* START Supplied data *

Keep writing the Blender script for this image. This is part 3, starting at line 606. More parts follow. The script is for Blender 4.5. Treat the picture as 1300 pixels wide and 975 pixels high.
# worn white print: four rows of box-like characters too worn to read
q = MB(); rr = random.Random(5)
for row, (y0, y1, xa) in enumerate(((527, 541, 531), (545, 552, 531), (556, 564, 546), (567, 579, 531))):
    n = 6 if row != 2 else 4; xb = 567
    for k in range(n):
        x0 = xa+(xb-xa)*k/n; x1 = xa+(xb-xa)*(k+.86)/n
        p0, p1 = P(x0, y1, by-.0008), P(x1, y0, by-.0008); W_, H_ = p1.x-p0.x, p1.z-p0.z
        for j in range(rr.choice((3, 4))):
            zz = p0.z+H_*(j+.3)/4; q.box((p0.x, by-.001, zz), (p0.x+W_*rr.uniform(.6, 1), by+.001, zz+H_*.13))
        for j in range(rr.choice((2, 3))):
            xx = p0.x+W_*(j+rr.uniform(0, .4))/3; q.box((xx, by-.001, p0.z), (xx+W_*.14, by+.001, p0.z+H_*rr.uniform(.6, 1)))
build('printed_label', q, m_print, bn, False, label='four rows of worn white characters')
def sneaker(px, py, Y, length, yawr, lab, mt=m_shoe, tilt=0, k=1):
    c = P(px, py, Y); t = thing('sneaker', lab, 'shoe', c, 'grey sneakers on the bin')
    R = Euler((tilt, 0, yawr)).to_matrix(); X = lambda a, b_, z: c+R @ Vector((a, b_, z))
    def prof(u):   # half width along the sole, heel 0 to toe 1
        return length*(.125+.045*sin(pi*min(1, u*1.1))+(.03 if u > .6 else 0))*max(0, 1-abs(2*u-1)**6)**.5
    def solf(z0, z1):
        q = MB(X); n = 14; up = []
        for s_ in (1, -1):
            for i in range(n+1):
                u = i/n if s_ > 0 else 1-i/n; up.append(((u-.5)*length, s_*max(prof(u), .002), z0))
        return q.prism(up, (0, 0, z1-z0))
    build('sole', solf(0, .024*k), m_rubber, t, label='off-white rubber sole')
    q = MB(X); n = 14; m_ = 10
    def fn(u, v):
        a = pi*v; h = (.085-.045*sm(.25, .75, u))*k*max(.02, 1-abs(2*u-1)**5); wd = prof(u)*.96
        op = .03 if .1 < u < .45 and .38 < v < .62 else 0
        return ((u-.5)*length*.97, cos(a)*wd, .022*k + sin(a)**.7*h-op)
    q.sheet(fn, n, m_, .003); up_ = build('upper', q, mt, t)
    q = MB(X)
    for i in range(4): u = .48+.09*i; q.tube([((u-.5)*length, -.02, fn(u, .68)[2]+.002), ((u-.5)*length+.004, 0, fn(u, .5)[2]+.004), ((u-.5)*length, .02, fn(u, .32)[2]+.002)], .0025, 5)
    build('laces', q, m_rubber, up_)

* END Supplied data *

■ Stated exercise ■
Please set down all the data word for word.

■ Answer to the task ■
Keep writing the Blender script for this image. This is part 3, starting at line 606. More parts follow. The script is for Blender 4.5. Treat the picture as 1300 pixels wide and 975 pixels high.
# worn white print: four rows of box-like characters too worn to read
q = MB(); rr = random.Random(5)
for row, (y0, y1, xa) in enumerate(((527, 541, 531), (545, 552, 531), (556, 564, 546), (567, 579, 531))):
    n = 6 if row != 2 else 4; xb = 567
    for k in range(n):
        x0 = xa+(xb-xa)*k/n; x1 = xa+(xb-xa)*(k+.86)/n
        p0, p1 = P(x0, y1, by-.0008), P(x1, y0, by-.0008); W_, H_ = p1.x-p0.x, p1.z-p0.z
        for j in range(rr.choice((3, 4))):
            zz = p0.z+H_*(j+.3)/4; q.box((p0.x, by-.001, zz), (p0.x+W_*rr.uniform(.6, 1), by+.001, zz+H_*.13))
        for j in range(rr.choice((2, 3))):
            xx = p0.x+W_*(j+rr.uniform(0, .4))/3; q.box((xx, by-.001, p0.z), (xx+W_*.14, by+.001, p0.z+H_*rr.uniform(.6, 1)))
build('printed_label', q, m_print, bn, False, label='four rows of worn white characters')
def sneaker(px, py, Y, length, yawr, lab, mt=m_shoe, tilt=0, k=1):
    c = P(px, py, Y); t = thing('sneaker', lab, 'shoe', c, 'grey sneakers on the bin')
    R = Euler((tilt, 0, yawr)).to_matrix(); X = lambda a, b_, z: c+R @ Vector((a, b_, z))
    def prof(u):   # half width along the sole, heel 0 to toe 1
        return length*(.125+.045*sin(pi*min(1, u*1.1))+(.03 if u > .6 else 0))*max(0, 1-abs(2*u-1)**6)**.5
    def solf(z0, z1):
        q = MB(X); n = 14; up = []
        for s_ in (1, -1):
            for i in range(n+1):
                u = i/n if s_ > 0 else 1-i/n; up.append(((u-.5)*length, s_*max(prof(u), .002), z0))
        return q.prism(up, (0, 0, z1-z0))
    build('sole', solf(0, .024*k), m_rubber, t, label='off-white rubber sole')
    q = MB(X); n = 14; m_ = 10
    def fn(u, v):
        a = pi*v; h = (.085-.045*sm(.25, .75, u))*k*max(.02, 1-abs(2*u-1)**5); wd = prof(u)*.96
        op = .03 if .1 < u < .45 and .38 < v < .62 else 0
        return ((u-.5)*length*.97, cos(a)*wd, .022*k + sin(a)**.7*h-op)
    q.sheet(fn, n, m_, .003); up_ = build('upper', q, mt, t)
    q = MB(X)
    for i in range(4): u = .48+.09*i; q.tube([((u-.5)*length, -.02, fn(u, .68)[2]+.002), ((u-.5)*length+.004, 0, fn(u, .5)[2]+.004), ((u-.5)*length, .02, fn(u, .32)[2]+.002)], .0025, 5)
    build('laces', q, m_rubber, up_)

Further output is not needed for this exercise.